When it comes to dividend growth stocks, the Dividend Aristocrats are the “cream of the crop”. The Dividend Aristocrats are a group of stocks in the S&P 500, which have raised their dividends for 25+ consecutive years. You can see all 53 Dividend Aristocrats here.
However, just because a stock has a place on the list of Dividend Aristocrats, does not automatically make it a buy at any price. Valuation is an important consideration before buying any stock. Focusing on buying Dividend Aristocrats when they are undervalued, can be a recipe for outstanding long-term returns.
For example, diversified manufacturer Leggett & Platt (LEG) is a high-quality company, with a strong industry position, and 40+ years of dividend increases.
On February 5th, the company released quarterly earnings results, and missed analyst expectations for both revenue and earnings-per-share. The stock declined 4% in after-hours trading as a result.
Leggett & Platt has a 3%+ dividend yield, and should continue to increase its dividend each year. In addition, the stock appears to be undervalued.
Earnings Overview
Leggett & Platt has been in business since 1883, when J.P. Leggett, an inventor, created a bedspring that was superior to the existing products at that time. Today, Leggett & Platt designs and manufactures a wide range of products, found in most homes and automobiles.
The company has 17 business units, 20,000 employees, and 130 manufacturing facilities across 19 countries.
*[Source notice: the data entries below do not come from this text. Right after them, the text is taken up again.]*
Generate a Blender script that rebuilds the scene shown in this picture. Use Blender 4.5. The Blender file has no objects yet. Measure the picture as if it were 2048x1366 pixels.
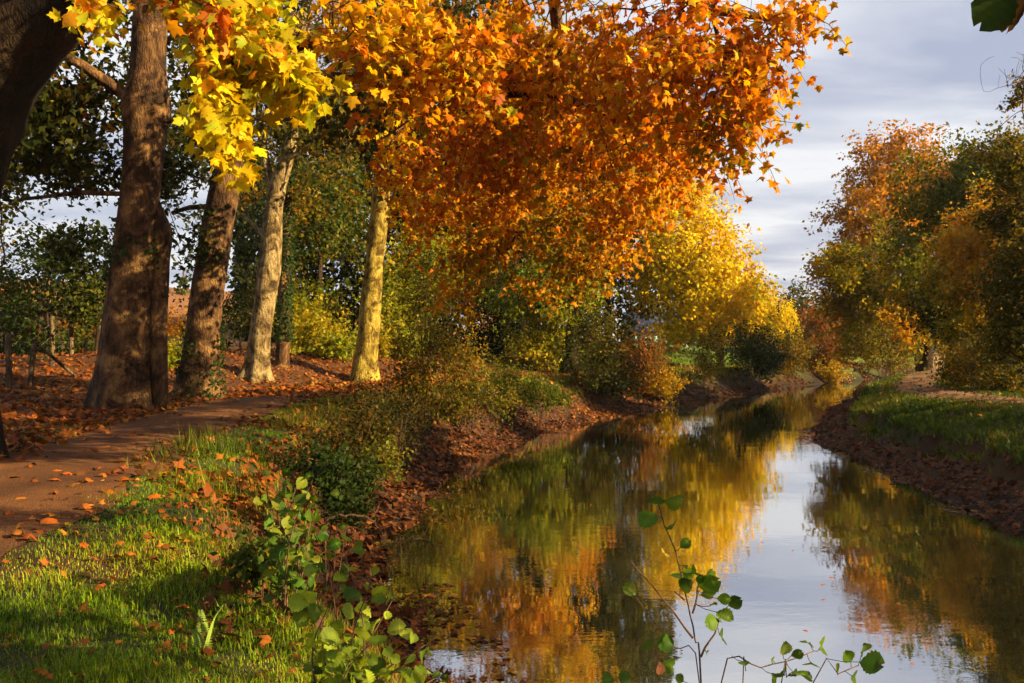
import bpy, math
import numpy as np
from mathutils import Vector, Matrix

sc = bpy.context.scene
COL = sc.collection
rng = np.random.default_rng(11)
R = math.radians

# ------------------------------------------------------------------ camera
CAMZ = 3.05
FPX = 1706.7            # focal length in pixels of the 2048 px wide photograph
cam_d = bpy.data.cameras.new('camera'); cam = bpy.data.objects.new('camera', cam_d); COL.objects.link(cam)
cam.location = (0, 0, CAMZ); cam.rotation_euler = (R(90), 0, 0)
cam_d.lens = 30; cam_d.sensor_width = 36; cam_d.clip_start = 0.05; cam_d.clip_end = 3000
sc.camera = cam

# ------------------------------------------------------------------ sun, sky, exposure
SUN_EL = 23.0
SUN_AZ = math.atan2(0.955, -0.295)              # measured from +Y towards +X
sun_dir = Vector((math.sin(SUN_AZ)*math.cos(R(SUN_EL)), math.cos(SUN_AZ)*math.cos(R(SUN_EL)), math.sin(R(SUN_EL))))
sl = bpy.data.lights.new('sun', 'SUN'); so = bpy.data.objects.new('sun', sl); COL.objects.link(so)
sl.energy = 5.0; sl.angle = R(0.5); sl.color = (1.0, 0.75, 0.38)
so.rotation_euler = sun_dir.to_track_quat('Z', 'Y').to_euler(); so.location = (60, -30, 60)

sc.view_settings.view_transform = 'Standard'; sc.view_settings.look = 'None'
sc.view_settings.exposure = 1.7; sc.view_settings.gamma = 1.0; sc.view_settings.use_curve_mapping = False
sc.render.engine = 'CYCLES'
cy = sc.cycles
cy.max_bounces = 4; cy.diffuse_bounces = 1; cy.glossy_bounces = 2; cy.transmission_bounces = 3
cy.use_adaptive_sampling = True; cy.adaptive_threshold = 0.04
cy.transparent_max_bounces = 4; cy.volume_bounces = 0
cy.caustics_reflective = False; cy.caustics_refractive = False; cy.use_denoising = True
cy.sample_clamp_indirect = 6.0

w = bpy.data.worlds.new('World'); sc.world = w; w.use_nodes = True
nt = w.node_tree; nt.nodes.clear()
def N(nt, typ, **kw):
    n = nt.nodes.new(typ)
    for k, v in kw.items():
        if k == 'inp':
            for kk, vv in v.items(): n.inputs[kk].default_value = vv
        else: setattr(n, k, v)
    return n
out = N(nt, 'ShaderNodeOutputWorld'); bg = N(nt, 'ShaderNodeBackground', inp={'Strength': 0.05})
sky = N(nt, 'ShaderNodeTexSky', sky_type='NISHITA', sun_disc=False)
sky.sun_elevation = R(SUN_EL); sky.sun_rotation = SUN_AZ; sky.dust_density = 1.5; sky.air_density = 1.2
tc = N(nt, 'ShaderNodeTexCoord'); sx = N(nt, 'ShaderNodeSeparateXYZ')
nt.links.new(tc.outputs['Generated'], sx.inputs[0])
mz = N(nt, 'ShaderNodeMath', operation='MAXIMUM', inp={1: 0.0}); nt.links.new(sx.outputs['Z'], mz.inputs[0])
az = N(nt, 'ShaderNodeMath', operation='ADD', inp={1: 0.13}); nt.links.new(mz.outputs[0], az.inputs[0])
dx = N(nt, 'ShaderNodeMath', operation='DIVIDE'); nt.links.new(sx.outputs['X'], dx.inputs[0]); nt.links.new(az.outputs[0], dx.inputs[1])
dy = N(nt, 'ShaderNodeMath', operation='DIVIDE'); nt.links.new(sx.outputs['Y'], dy.inputs[0]); nt.links.new(az.outputs[0], dy.inputs[1])
cx = N(nt, 'ShaderNodeCombineXYZ'); nt.links.new(dx.outputs[0], cx.inputs['X']); nt.links.new(dy.outputs[0], cx.inputs['Y'])
mp = N(nt, 'ShaderNodeMapping'); mp.inputs['Scale'].default_value = (0.58, 1.0, 1.0); mp.inputs['Location'].default_value = (2.3, 0.4, 0)
mp.inputs['Rotation'].default_value = (0, 0, R(-7))
nt.links.new(cx.outputs[0], mp.inputs[0])
n1 = N(nt, 'ShaderNodeTexNoise', inp={'Scale': 1.7, 'Detail': 7.0, 'Roughness': 0.52, 'Distortion': 0.35}); nt.links.new(mp.outputs[0], n1.inputs['Vector'])
cr = N(nt, 'ShaderNodeValToRGB'); nt.links.new(n1.outputs[0], cr.inputs[0])
e = cr.color_ramp.elements
e[0].position = 0.38; e[0].color = (2.75, 3.05, 4.05, 1)
e[1].position = 0.62; e[1].color = (5.9, 5.95, 6.15, 1)
m2 = e.new(0.5); m2.color = (4.1, 4.3, 5.0, 1)
mix = N(nt, 'ShaderNodeMixRGB', inp={'Fac': 0.9}); nt.links.new(sky.outputs[0], mix.inputs[1]); nt.links.new(cr.outputs[0], mix.inputs[2])
nt.links.new(mix.outputs[0], bg.inputs['Color']); nt.links.new(bg.outputs[0], out.inputs[0])

# ------------------------------------------------------------------ helpers
def Wp(px, py, d):
    """point seen at photograph pixel (px, py) standing d metres ahead"""
    return np.array([(px-1024)/FPX*d, d, CAMZ-(py-683)/FPX*d])

def sinnoise(p, f=1.0, seed=0, k=6):
    r = np.random.default_rng(1000+seed)
    s = np.zeros(len(p))
    for i in range(k):
        dvec = r.normal(size=p.shape[1]); dvec *= f*(0.6+1.2*r.random())/np.linalg.norm(dvec)
        s += np.sin(p@dvec + r.random()*6.28 + 1.3*np.sin((p@dvec[::-1])*0.7 + r.random()*6))
    return s/math.sqrt(k)

def smooth(a, b, x):
    t = np.clip((x-a)/(b-a), 0, 1); return t*t*(3-2*t)

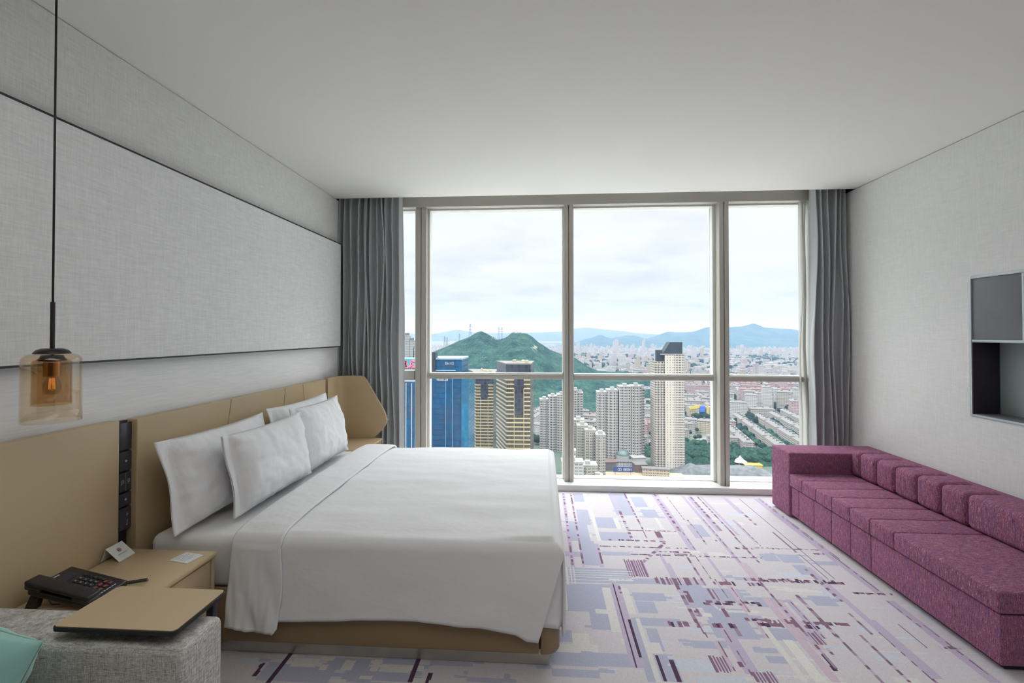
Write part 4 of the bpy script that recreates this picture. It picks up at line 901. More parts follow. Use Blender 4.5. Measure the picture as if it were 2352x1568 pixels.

Leggett & Platt manufactures products including bedding components, bedding industry machinery, steel wire, adjustable beds, carpet cushioning, and vehicle seat support systems.
Source: Investor Presentation, page 4
For the fourth quarter, Leggett & Platt had earnings-per-share of $0.59, on revenue of $984 million. Revenue increased 9% from the same quarter a year ago, while earnings-per-share rose 11%. Both figures missed analyst expectations. Leggett & Platt was expected to generate earnings-per-share of $0.62, and revenue of $998 million.